USD: Further weakness in store? – SocGen
In view of Kit Juckes, Research Analyst at Societe Generale, there are two underlying drivers of dollar weakness and the first is that the peak in US growth and in expectations about the likely peak in the fed funds rate as the economic impact of President Trump are all behind us.
Key Quotes
“The second is that the rest of the world hasn’t been standing still. The euro area economy is gathering momentum, and the ECB is edging towards policy normalisation. The Japanese economy is growing, even if there still isn’t much inflation to scare away fears of deflation. One day, the BoJ too will think about a change of policy, and when that happens, beware the yen!”

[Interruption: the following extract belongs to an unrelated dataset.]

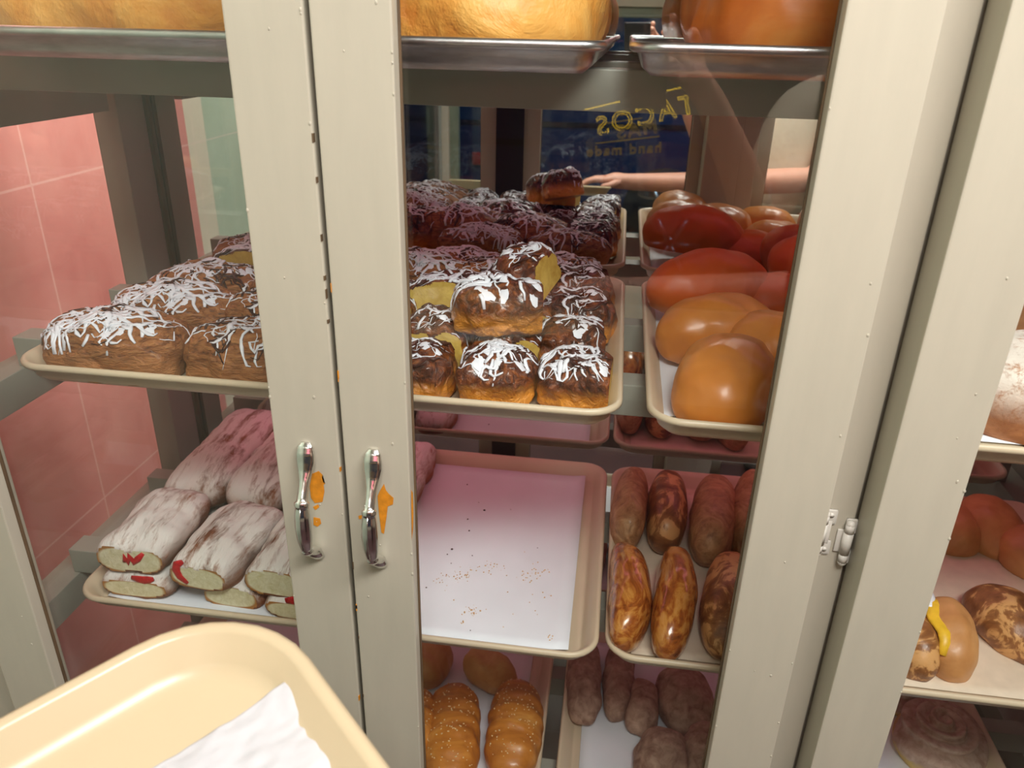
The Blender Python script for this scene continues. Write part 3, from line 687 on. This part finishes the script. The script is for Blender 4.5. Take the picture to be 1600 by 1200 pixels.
standing(1110, 862, 1120, 745, F3 + .004, .034, .05, dull, 'dull brown bun in the rear row near the right stile', 76)
standing(1165, 850, 1180, 740, F3 + .004, .030, .05, dull, 'dull brown bun in the rear row behind the right stile', 77)
standing(1190, 1000, 1205, 860, F3 + .002, .030, .044, glazed, 'glossy bun hidden behind the right stile', 78)
# ------------------------------------------------------------------ fourth shelf
G5 = 'sesame rolls on the lowest visible shelf'
def seeds(o, a, b, k, seed):
    s = crumbs_on(o, 'sesame_seeds', sesame, k, a, b, .0011, seed, 1.5); s['kind'] = 'stuff'
def ridged(co): return .0013 * math.sin(co.y * 210 + 18 * co.x) * (1 if co.z > 0 else .3)
for i, (x0, y0, x1, y1, lab, a) in enumerate(((700, 1235, 712, 1065, 'sesame roll left of centre', .044), (795, 1215, 812, 1060, 'sesame roll at the right edge of its tray', .043), (640, 1200, 655, 1075, 'sesame roll mostly hidden by the middle stile', .036))):
    o = standing(x0, y0, x1, y1, F4 + .0015, a, .044, sesame_crust, lab, 80 + i, grp=G5, name='sesame_roll', disp=ridged, nh=2.6)
    seeds(o, a * .8, .10, 150, i)
bun(765, 1040, F4 + .016, .052, .034, .036, pale_crust, 'pale folded croissant behind the sesame rolls', 84, rz=-.5, grp='pale rolls at the back of the sesame tray', name='croissant', disp=ridged)
bun(668, 1030, F4 + .008, .04, .05, .036, pale_crust, 'pale roll behind the sesame rolls by the stile', 85, rz=-.3, grp='pale rolls at the back of the sesame tray', name='croissant', disp=ridged)
G6 = 'cocoa brown rolls on the lowest visible shelf'
for i, (x0, y0, x1, y1, lab, a, c) in enumerate((
        (912, 1128, 915, 1000, 'long cocoa brown roll at the left edge of its tray', .030, .032), (962, 1118, 972, 1000, 'long cocoa brown roll second from the left', .027, .030),
        (1000, 1142, 1010, 1062, 'short cocoa brown roll with a lined end', .028, .032), (1085, 1140, 1060, 1040, 'lumpy cocoa brown roll under the bun tray', .045, .040),
        (1028, 1225, 1042, 1140, 'sugar crusted brown roll at the bottom edge', .038, .040), (1098, 1230, 1108, 1130, 'sugar crusted brown roll beside the right stile', .036, .040),
        (1170, 1150, 1180, 1050, 'cocoa brown roll hidden behind the right stile', .04, .038))):
    standing(x0, y0, x1, y1, F4 + .0015, a, c, cocoa_sugar, lab, 90 + i, grp=G6, name='cocoa_roll', nh=2.6, amp=.004)
# ------------------------------------------------------------------ right bay
o = blob('sugar_bread', .085, .075, .062, sugar_crust, seed=101, amp=.003, freq=18, n=32); p = P(1612, 600, F2 + .04); put(o, (p.x, p.y, F2 + .001)); tag(o, 'large bread thickly dusted with white sugar in the right bay', 'bread')
o = blob('sweet_bread', .08, .06, .06, telera, seed=102, n=26); p = P(1640, 470, F2 + .04); put(o, (p.x, p.y, F2 + .002)); tag(o, 'tan bread behind the white sugared one in the right bay', 'bread')
G7 = 'tan buns in the right bay'
def tb(px, py, a, b, c, m, lab, seed, z=F3 + .001, rz=0, rx=0, ry=0, **k):
    return bun(px, py, z, a, b, c, m, lab, seed, rz=rz, rx=rx, ry=ry, grp=G7, name='tan_bun', **k)
tb(1485, 815, .040, .046, .036, telera, 'round tan bun at the back, next to the door stile', 110, rx=.3)
tb(1545, 810, .046, .058, .040, telera, 'larger round tan bun leaning at the back of the right bay', 111, rz=.2, rx=.35)
tb(1625, 860, .05, .05, .038, telera, 'tan bun at the far right edge, back row', 112, rz=-.5)
cr = tb(1478, 985, .034, .056, .042, telera, 'tan bun split open over yellow custard and cream', 113, rz=-.1)
bm = bmesh.new()
t = bvh_of(cr); pts = []
for i in range(11):
    y = -.048 + .092 * i / 10; h, nrm, _, _ = t.ray_cast(Vector((-.016 + .003 * math.sin(i), y, .5)), Vector((0, 0, -1)))
    if h is not None: pts.append(h)
sweep(bm, pts, [.004 + .0055 * math.sin(PI * (i + .5) / len(pts)) for i in range(len(pts))], .004, n=10); obj('custard_filling', bm, custard, cr)
bm = bmesh.new(); sweep(bm, [p + Vector((-.002, .012, .001)) for p in pts[5:]], .0055, .004, n=10); obj('cream_filling', bm, icing, cr)
tb(1428, 1000, .030, .045, .038, scored, 'tan bun with dark blistered top behind the door stile', 114)
tb(1583, 965, .044, .066, .036, scored, 'oval bun with a scored brown crust at the right edge', 115, rz=.42)
def spiral(co):
    r = math.hypot(co.x, co.y); return (.0050 * math.sin(r * 2 * PI / .018 + math.atan2(co.y, co.x)) if co.z > -.002 else 0) * min(1, r / .008)
o = blob('concha', .074, .064, .046, concha_m, nh=2, nv=2.0, flat=.4, amp=.0006, seed=120, n=90, disp=spiral); p = P(1468, 1150, F4 + .03); put(o, (p.x, p.y, F4 + .0015), 1.0)
tag(o, 'cocoa coloured shell bread with swirled ridges in the right bay', 'bread')
o = blob('concha', .05, .045, .034, concha_m, nh=2, nv=2.0, flat=.4, amp=.0006, seed=121, n=48, disp=spiral); p = P(1420, 1075, F4 + .03); put(o, (p.x, p.y, F4 + .0015), .4)
tag(o, 'cocoa coloured shell bread behind the swirled one, half under the shelf', 'bread')
# ------------------------------------------------------------------ serving tray and tissue
CT = [(.016, -.002), (.010, .008), (.004, .016), (.0, .019), (.0, .0215), (.003, .0235), (.007, .0235), (.010, .0215), (.020, .006), (.028, .001), (.034, .0)]
ct = obj('serving_tray', tray_mesh(.225, .165, .082, CT), cream_tray)
tn = Vector((0, -.1736, .9848)); te1 = Vector((1, 0, 0)); te2 = Vector((0, .9848, .1736)); ref = Vector((-.2373, .3733, 1.19))
ex = te1 * -.6624 + te2 * -.7492; ey = te1 * .7442 + te2 * -.6680
crn = ref + te1 * .006 + te2 * .0333
ctr = crn + ex * .225 + ey * .165 - tn * .0235
TM = Matrix(((ex.x, ey.x, tn.x, ctr.x), (ex.y, ey.y, tn.y, ctr.y), (ex.z, ey.z, tn.z, ctr.z), (0, 0, 0, 1))); ct.matrix_world = TM
tag(ct, 'cream plastic cafeteria tray held in front of the case', 'tray')
def onT(px, py, h):                     # point of the tilted tray, in the tray's own frame
    r = Vector(RM @ np.array([px - 800, py - 600, 1208.])); o = Vector((0, 0, CZ)); p0 = ctr + tn * h
    return TM.inverted() @ (o + r * ((p0 - o).dot(tn) / r.dot(tn)))
ti = bmesh.new(); pa = onT(478, 1050, .006); pb = onT(552, 1225, .004); pc = onT(215, 1215, .004)
e1 = (pb - pa); e2 = (pc - pa); nx = 130; ny = 40; g = []
for i in range(nx + 1):
    row = []
    for j in range(ny + 1):
        u = i / nx * 1.9; v = j / ny * 1.15; q = pa + e1 * u + e2 * v
        zz = .003 * (1 + noise.noise(Vector((u * 3, v * 3, 3)))) + .0012 * noise.noise(Vector((u * 12, v * 12, 1)))
        if j == 0: q = q + e2.normalized() * (.0014 * (i % 2))
        row.append(ti.verts.new((q.x, q.y, .0014 + zz + .006 * max(0, 1 - u * 2.2 - v * 2.2))))
    g.append(row)
for i in range(nx):
    for j in range(ny): ti.faces.new((g[i][j], g[i + 1][j], g[i + 1][j + 1], g[i][j + 1]))
tis = obj('deli_tissue', ti, tissue); tis.matrix_world = TM
md = tis.modifiers.new('thickness', 'SOLIDIFY'); md.thickness = .0003
tag(tis, 'white tissue with a serrated edge lying on the cream tray', 'tissue')
o = blob('sweet_bun', .045, .042, .032, pale_crust, seed=140); o.matrix_world = TM @ Matrix.Translation(TM.inverted() @ Vector((-.20, .11, 1.16))); lo = o.matrix_world.translation.copy()
loc = TM.inverted() @ lo; loc.z = .009; o.matrix_world = TM @ Matrix.Translation(loc)
tag(o, 'pale round bun on the hand held tray, seen mirrored at the back of the case', 'bread')
# ------------------------------------------------------------------ photographer, seen only as a reflection
skin = simple('warm_skin', srgb(206, 150, 128), .5, nscale=30, var=.05, bstr=.1)
shirt = simple('cream_shirt_cloth', srgb(214, 204, 184), .85, nscale=60, var=.05, bstr=.4)
cloth = simple('dark_trouser_cloth', srgb(44, 36, 48), .9, nscale=60, var=.1, bstr=.3)
hairm = simple('dark_brown_hair', srgb(48, 32, 24), .6, nscale=120, var=.3, bstr=.6)
def skinned(name, chain, m, parent=None, sub=2, root=0):
    """chain: list of (id, parent id or None, co, radius)"""
    me = bpy.data.meshes.new(name); ids = [c[0] for c in chain]
    me.from_pydata([c[2] for c in chain], [(ids.index(c[1]), i) for i, c in enumerate(chain) if c[1]], []); me.update()
    o = bpy.data.objects.new(name, me); COL.objects.link(o); md = o.modifiers.new('skin', 'SKIN'); md.use_smooth_shade = True
    for i, c in enumerate(chain):
        v = me.skin_vertices[0].data[i]; rad = c[3] if isinstance(c[3], tuple) else (c[3], c[3]); v.radius = rad; v.use_root = (i == root)
    sb = o.modifiers.new('smooth', 'SUBSURF'); sb.levels = sub; sb.render_levels = sub; me.materials.append(m); o.parent = parent; return o
def hand_chain(pre, par, wrist, d, palm_up, side, curl):
    """palm and five bent fingers; d points along the hand, side towards the thumb"""
    d = Vector(d).normalized(); s = Vector(side).normalized(); n = d.cross(s).normalized() * palm_up; w = Vector(wrist)
    ch = [(pre + 'palm', par, w + d * .05, (.026, .016))]
    for k, (off, ln) in enumerate(((.028, .070), (.010, .078), (-.009, .073), (-.026, .058))):
        b = w + d * .085 + s * off; p = pre + 'f%d' % k
        ch.append((p + 'a', pre + 'palm', b, .0095)); q = b; dd = d.copy()
        for t in range(3):
            dd = (dd + n * curl * (t + .6) * .5).normalized(); q = q + dd * ln / 3; ch.append((p + 'bcd'[t], p + 'abc'[t], q, .0088 - .0008 * t))
    t0 = w + d * .035 + s * .030; ch.append((pre + 't0', pre + 'palm', t0, .012)); t1 = t0 + (d * .6 + s * .55 + n * .3).normalized() * .035; ch.append((pre + 't1', pre + 't0', t1, .010))
    ch.append((pre + 't2', pre + 't1', t1 + (d + n * curl * .7).normalized() * .028, .009)); return ch
BX = .52; BY = -.40
lw = Vector((.135, -.115, 1.455)); rw = Vector((.03, -.09, 1.125))
body = [('pelvis', None, (BX, BY, .96), (.15, .12)), ('waist', 'pelvis', (BX, BY, 1.10), (.135, .105)), ('chest', 'waist', (BX, BY, 1.30), (.155, .115)), ('neckbase', 'chest', (BX - .01, BY, 1.45), (.075, .07)), ('neck', 'neckbase', (BX - .02, BY + .02, 1.53), .052),
        ('jaw', 'neck', (BX - .03, BY + .045, 1.60), (.062, .072)), ('skull', 'jaw', (BX - .03, BY + .03, 1.68), (.075, .09)), ('crown', 'skull', (BX - .03, BY + .02, 1.74), (.055, .065)),
        ('nose', 'skull', (BX - .035, BY + .125, 1.655), .014),
        ('shL', 'neckbase', (BX - .17, BY, 1.41), .062), ('elL', 'shL', (BX - .235, BY + .10, 1.19), .044), ('foL', 'elL', (.21, -.19, 1.33), .038), ('wrL', 'foL', tuple(lw), .026),
        ('shR', 'neckbase', (BX + .17, BY, 1.41), .062), ('elR', 'shR', (BX + .12, BY + .13, 1.13), .044), ('foR', 'elR', (.30, -.16, 1.12), .038), ('wrR', 'foR', tuple(rw), .026)]
for sg, nm in ((-1, 'L'), (1, 'R')):
    x = BX + sg * .10
    body += [('hip' + nm, 'pelvis', (x, BY, .88), .095), ('knee' + nm, 'hip' + nm, (x, BY + .02, .50), .062), ('ankle' + nm, 'knee' + nm, (x, BY - .01, .10), .040), ('toe' + nm, 'ankle' + nm, (x, BY + .12, .045), (.042, .030))]
body += hand_chain('L', 'wrL', lw, (-.85, .55, .75), 1, (0, -.2, 1), .55)
body += hand_chain('R', 'wrR', rw, (-1, .25, .1), 1, (0, 1, .05), .35)
person = skinned('person', body, skin); tag(person, 'person in a cream shirt holding up a phone, seen only in the mirror', 'person')
sh = skinned('shirt', [('a', None, (BX, BY, .93), (.165, .135)), ('b', 'a', (BX, BY, 1.10), (.15, .12)), ('c', 'b', (BX, BY, 1.30), (.17, .13)), ('d', 'c', (BX - .01, BY, 1.43), (.085, .08)),
     ('l', 'd', (BX - .175, BY, 1.415), .075), ('l2', 'l', (BX - .215, BY + .06, 1.28), .066), ('r', 'd', (BX + .175, BY, 1.415), .075), ('r2', 'r', (BX + .15, BY + .07, 1.26), .066)], shirt, person)
tr = [('a', None, (BX, BY, .97), (.16, .13))]
for sg, nm in ((-1, 'L'), (1, 'R')):
    x = BX + sg * .10; tr += [('h' + nm, 'a', (x, BY, .86), .108), ('k' + nm, 'h' + nm, (x, BY + .02, .50), .078), ('t' + nm, 'k' + nm, (x, BY - .01, .10), .06)]
skinned('trousers', tr, cloth, person)
for sg in (-1, 1):
    x = BX + sg * .10; o = blob('shoe', .048, .13, .06, cloth, person, flat=.5, amp=0); o.location = (x, BY + .05, .002)
hr = blob('hair', .082, .100, .085, hairm, person, flat=.25, amp=.006, freq=30); hr.location = (BX - .03, BY + .008, 1.672)
for sg in (-1, 1):
    e = blob('eye', .012, .008, .006, simple('eye_white' if sg < 0 else 'eye_white_2', srgb(230, 226, 220), .2), person, flat=1, amp=0, n=8); e.location = (BX - .032 + sg * .03, BY + .118, 1.675)
    e = blob('ear', .010, .018, .030, skin, person, flat=1, amp=0, n=8); e.location = (BX - .03 + sg * .078, BY + .03, 1.63)
m_ = blob('mouth', .022, .006, .006, simple('lips', srgb(170, 90, 84), .5), person, flat=1, amp=0, n=8); m_.location = (BX - .033, BY + .112, 1.605)
ph = obj('phone', boxes([(-.018, .055, -.128, .018, .006, .014)], .004), simple('black_phone_case', srgb(24, 24, 28), .3), None, False)
ph.matrix_world = cam.matrix_world.copy(); tag(ph, 'black phone held up in the hand, seen only in the mirror', 'phone')
obj('phone_screen', boxes([(-.015, .052, -.125, .015, .0141, .0145)]), simple('dark_screen_glass', srgb(40, 42, 50), .08), ph, False)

“US employment growth has slowed from a cyclical peak of 2.3% in early 2015 to 1.5%. GDP growth peaked at 3.8% y/y in 1Q15 and averaged 2.1% in 1H17. Since mid-2013, 10-year TIPS yields have repeatedly failed to reach 1%, and last December’s spike coincided with the dollar’s peak. Today, yields are tumbling and the dollar’s going with them. This feels very much like a clear-out of remaining bearish bond and dollar bullish positions. That may set the stage for a period of consolidation. But after that, the danger is that the US economy merely trundles along and the focus remains firmly on the shifting economic and policy outlook elsewhere.”